Rows from a 3D scene dataset:
- - - -

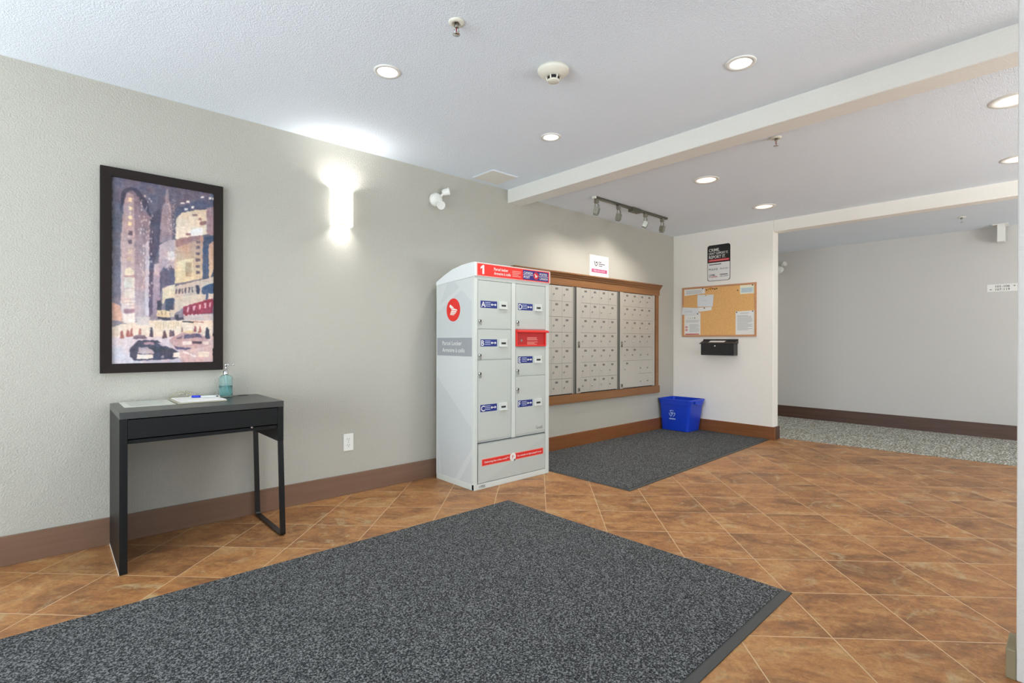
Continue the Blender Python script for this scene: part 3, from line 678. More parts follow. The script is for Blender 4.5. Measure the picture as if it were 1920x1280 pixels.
    me.update(calc_edges=True); me.validate()
    at = me.color_attributes.new('paint', 'FLOAT_COLOR', 'CORNER')
    at.data.foreach_set('color', np.repeat(np.concatenate([lin.reshape(-1, 3), np.ones((W_*H_, 1))], 1), 4, axis=0).astype('float32').ravel())
    m = mat('painting', (150, 130, 140), 0.3, spec=0.5); N, L, b = nodes(m); an = N.new('ShaderNodeAttribute'); an.attribute_name = 'paint'
    L.new(an.outputs['Color'], b.inputs['Base Color']); me.materials.append(m)
    o = bpy.data.objects.new('print', me); COL.objects.link(o); o.parent = t; ORG[o] = ORG[t]; return o
painting()
mb = MB(); mb.box(0.22, 0.75, -0.012, -0.001, 0.93, 1.97, FRAMEW); obj('backing_board', mb, t)

# ------------------------------------------------------------------ console table
t = empty('console_table', (0.60, -0.265, 0), 'narrow black console table standing against the long wall under the picture', 'table')
ty0, ty1, tz = -0.510, -0.020, 0.747
mb = MB(); mb.box(0.239, 0.961, ty0, ty1, tz-0.032, tz, TOPLIT, 0.0015); top = obj('table_top', mb, t)
mb = MB(); mb.lathe([(0.030, 0.0003), (0.028, 0.0018), (0.0225, 0.001)], (0.873, -0.058, tz), BLKMET, n=28); mb.lathe([(0.023, 0.0004), (0.001, 0.0004)], (0.873, -0.058, tz), DARKGAP, n=28); obj('cable_hole', mb, top)
mb = MB(); mb.box(0.239, 0.270, ty0, ty1, 0.004, tz-0.032, BLACKW, 0.0015); mb.box(0.2385, 0.2392, ty0+0.002, ty1, 0.0, 0.010, WHITE); obj('side_panel', mb, t)
mb = MB(); mb.box(0.271, 0.929, ty0+0.001, ty0+0.020, 0.622, 0.711, BLACKW, 0.0012); obj('drawer_front', mb, t)
mb = MB(); mb.box(0.272, 0.929, ty0+0.012, ty1, 0.598, 0.616, BLACKW, 0.001); mb.box(0.272, 0.929, ty1-0.018, ty1, 0.60, 0.714, BLACKW); obj('drawer_box', mb, t)
mb = MB(); mb.box(0.930, 0.960, ty0, ty1, 0.528, tz-0.032, BLACKW, 0.0015); obj('short_side_panel', mb, t)
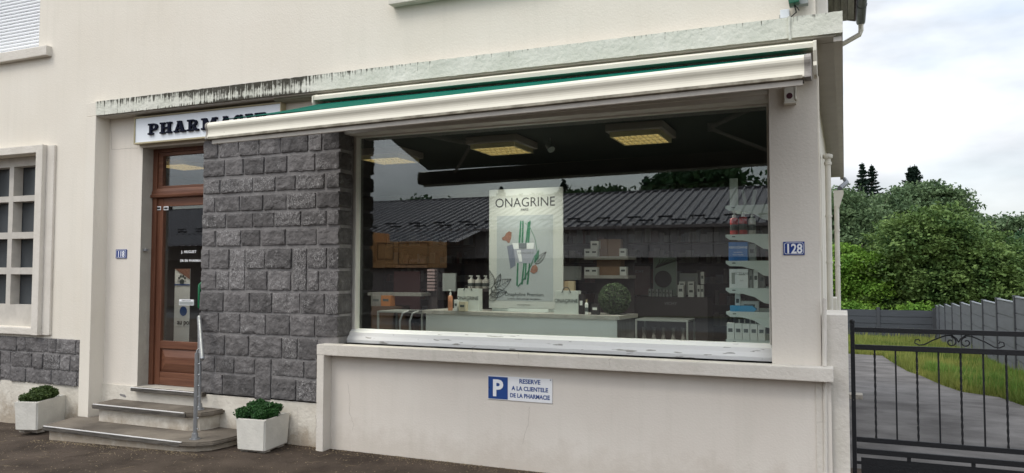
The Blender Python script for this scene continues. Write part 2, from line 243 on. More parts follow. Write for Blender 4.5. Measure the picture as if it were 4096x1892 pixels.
# ---------------------------------------------------------------- builders
def link(o): S.collection.objects.link(o); return o
def tag(o, label=None, cat=None, group=None, kind=None):
    if label: o['label'] = label
    if cat: o['category'] = cat
    if group: o['group'] = group
    if kind: o['kind'] = kind
    return o
def thing(name, label, cat, loc=(0, 0, 0), group=None):
    o = bpy.data.objects.new(name, None); o.location = loc; o.empty_display_size = .2; return tag(link(o), label, cat, group)
def origin(o):
    v = Vector((0, 0, 0))
    while o: v += o.location; o = o.parent
    return v
class MB:
    def __init__(s): s.v = []; s.f = []; s.mi = []; s.mats = []; s.smooth = False
    def add(s, vs, fs, m=0):
        b = len(s.v); s.v += [tuple(v) for v in vs]; s.f += [tuple(b+i for i in f) for f in fs]; s.mi += [m]*len(fs); return s
    def box(s, x0, x1, y0, y1, z0, z1, bev=0, m=0, rot=None, c=None):
        bm = bmesh.new(); bmesh.ops.create_cube(bm, size=1)
        for v in bm.verts: v.co = Vector(((x0+x1)/2+v.co.x*(x1-x0), (y0+y1)/2+v.co.y*(y1-y0), (z0+z1)/2+v.co.z*(z1-z0)))
        if bev: bmesh.ops.bevel(bm, geom=bm.edges[:], offset=bev, segments=2, affect='EDGES', profile=.7)
        if rot is not None: bmesh.ops.rotate(bm, verts=bm.verts, cent=c or ((x0+x1)/2, (y0+y1)/2, (z0+z1)/2), matrix=rot)
        return s.frombm(bm, m)
    def frombm(s, bm, m=0):
        bm.verts.index_update(); s.add([v.co for v in bm.verts], [[v.index for v in f.verts] for f in bm.faces], m); bm.free(); return s
    def cyl(s, p0, p1, r0, r1=None, seg=12, m=0, cap=True):
        r1 = r0 if r1 is None else r1; p0 = Vector(p0); p1 = Vector(p1); d = (p1-p0).normalized(); a = d.orthogonal().normalized(); b = d.cross(a)
        vs = []
        for p, r in ((p0, r0), (p1, r1)):
            for i in range(seg): t = 2*math.pi*i/seg; vs.append(p+a*math.cos(t)*r+b*math.sin(t)*r)
        fs = [(i, (i+1) % seg, seg+(i+1) % seg, seg+i) for i in range(seg)]
        if cap: fs += [tuple(range(seg))[::-1], tuple(range(seg, 2*seg))]
        return s.add(vs, fs, m)
    def tube(s, pts, r, seg=8, m=0):
        pts = [Vector(p) for p in pts]; vs = []; n = len(pts); up = None
        for i, p in enumerate(pts):
            d = (pts[min(i+1, n-1)]-pts[max(i-1, 0)]).normalized()
            a = (d.orthogonal() if up is None else (up-d*up.dot(d))).normalized(); up = a; b = d.cross(a); rr = r[i] if isinstance(r, (list, tuple)) else r
            for k in range(seg): t = 2*math.pi*k/seg; vs.append(p+a*math.cos(t)*rr+b*math.sin(t)*rr)
        fs = [(i*seg+k, i*seg+(k+1) % seg, (i+1)*seg+(k+1) % seg, (i+1)*seg+k) for i in range(n-1) for k in range(seg)]
        fs += [tuple(range(seg))[::-1], tuple(range((n-1)*seg, n*seg))]
        return s.add(vs, fs, m)
    def lathe(s, c, prof, seg=20, m=0):
        c = Vector(c); vs = [c+Vector((r*math.cos(2*math.pi*k/seg), r*math.sin(2*math.pi*k/seg), z)) for r, z in prof for k in range(seg)]; n = len(prof)
        fs = [(i*seg+k, i*seg+(k+1) % seg, (i+1)*seg+(k+1) % seg, (i+1)*seg+k) for i in range(n-1) for k in range(seg)]
        fs += [tuple(range(seg))[::-1], tuple(range((n-1)*seg, n*seg))]
        return s.add(vs, fs, m)
    def prism(s, pts, ax, a0, a1, m=0):
        """polygon pts in the plane normal to axis ax, extruded from a0 to a1"""
        def mk(p, a): return {'x': (a, p[0], p[1]), 'y': (p[0], a, p[1]), 'z': (p[0], p[1], a)}[ax]
        n = len(pts); s.add([mk(p, a0) for p in pts]+[mk(p, a1) for p in pts], [tuple(range(n)), tuple(range(n, 2*n))[::-1]]+[(i, n+i, n+(i+1) % n, (i+1) % n) for i in range(n)], m); return s
    def build(s, name, mats, parent=None, smooth=False, recalc=True):
        me = bpy.data.meshes.new(name); off = origin(parent) if parent else Vector((0, 0, 0))
        me.from_pydata([(v[0]-off.x, v[1]-off.y, v[2]-off.z) for v in s.v], [], s.f)
        if not isinstance(mats, (list, tuple)): mats = [mats]
        for m in mats: me.materials.append(m)
        if len(mats) > 1: me.polygons.foreach_set('material_index', s.mi)
        if smooth: me.polygons.foreach_set('use_smooth', [True]*len(me.polygons))
        if recalc:
            bm = bmesh.new(); bm.from_mesh(me); bmesh.ops.recalc_face_normals(bm, faces=bm.faces[:]); bm.to_mesh(me); bm.free()
        o = link(bpy.data.objects.new(name, me)); o.parent = parent; return o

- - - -

Please give again the entries word for word, starting at the first line and ending with the line that contains "obj('backing_board', mb, t)"; include both of those lines but none of the pictures.

Continue the Blender Python script for this scene: part 3, from line 678. More parts follow. The script is for Blender 4.5. Measure the picture as if it were 1920x1280 pixels.
    me.update(calc_edges=True); me.validate()
    at = me.color_attributes.new('paint', 'FLOAT_COLOR', 'CORNER')
    at.data.foreach_set('color', np.repeat(np.concatenate([lin.reshape(-1, 3), np.ones((W_*H_, 1))], 1), 4, axis=0).astype('float32').ravel())
    m = mat('painting', (150, 130, 140), 0.3, spec=0.5); N, L, b = nodes(m); an = N.new('ShaderNodeAttribute'); an.attribute_name = 'paint'
    L.new(an.outputs['Color'], b.inputs['Base Color']); me.materials.append(m)
    o = bpy.data.objects.new('print', me); COL.objects.link(o); o.parent = t; ORG[o] = ORG[t]; return o
painting()
mb = MB(); mb.box(0.22, 0.75, -0.012, -0.001, 0.93, 1.97, FRAMEW); obj('backing_board', mb, t)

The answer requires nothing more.